アップル社は倒産の危機に瀕しているように思えた。その株価は、1992年には1株当たり60ドルだったものが1996年末には、17ドルまで落ちていた。そうしている間にも、他のコンピュータ関連株の価格は、2倍から3倍に急激に上昇したというのに。 

会社の年間売り上げも、110億ドルから70億ドルへと転落していた。それに伴ってマーケットシェアも、優勝間違いなしの12%から入賞すらできない4%に落ちてしまった。その結果、前年は10億ドルの損失を出し、どうやらさらに数10億ドルを失いそうだった。

数年に渡り、歴代のCEOたち——まずジョン・スカリー、次にマイケル・スピンドラー——は、会社の売却を考えていた。売り先としては、大手の国際的な家電メーカーなど——フィリップス、シーメンス、コダック、AT&T、IBM、東芝、コンパック、ソニー——あたりをつけてはみたものの、買い手は見つからなかった。(アラン・デウッチマン著/大谷和利訳「スティーブ・ジョブズの再臨」毎日コミュニケーションズ) (ジョブズとソニー)

1997年にジョブズ氏は、アップルに復活した。そして、現代の快進撃を見ると、第四段階で否定されていたビジョンを掲げるカリスマ的な指導者も例外的にはいるものだなと思う。

第五段階:屈服と凡庸な企業への転落か消滅

第四段階が長引くほど、そして一発逆転狙いの方策に何度も頼るほど、悪循環に陥っていく可能性が高まる。

第五段階には、後退を繰り返し、巨費を投じた再建策がいずれも失敗に終わったことから、財務力が衰え、士気が低下して、経営者は偉大な将来を築く望みをすべて放棄する。

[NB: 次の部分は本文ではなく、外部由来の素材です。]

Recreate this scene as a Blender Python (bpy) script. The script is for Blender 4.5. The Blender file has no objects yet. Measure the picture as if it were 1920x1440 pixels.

会社の身売りを決める場合もあり、衰退して凡庸な企業になる場合もある。極端な場合には企業が消滅する。(ジェームズ・C. コリンズ著/山岡洋一訳「ビジョナリー・カンパニー3 衰退の五段階」日経BP社)P50

企業の衰退は、人間の衰退ではない。だが、五段階の衰退を見ていると、経営幹部や指導者など、経営トップの人間性が企業にそのまま表れることがわかった。経営トップの人間性の衰退が、企業の衰退とシンクロしているのである。人間ができていないトップの企業は、周りの経営幹部がおもねり、正確なデータが伝えられない。言い換えれば、部下を馬鹿にしている経営幹部は、部下から馬鹿にされても仕方がないし、発展することはない。逆にいえば、トップがその事実を知り、自分の人間性を改めれば、十分に復活することが可能なのである。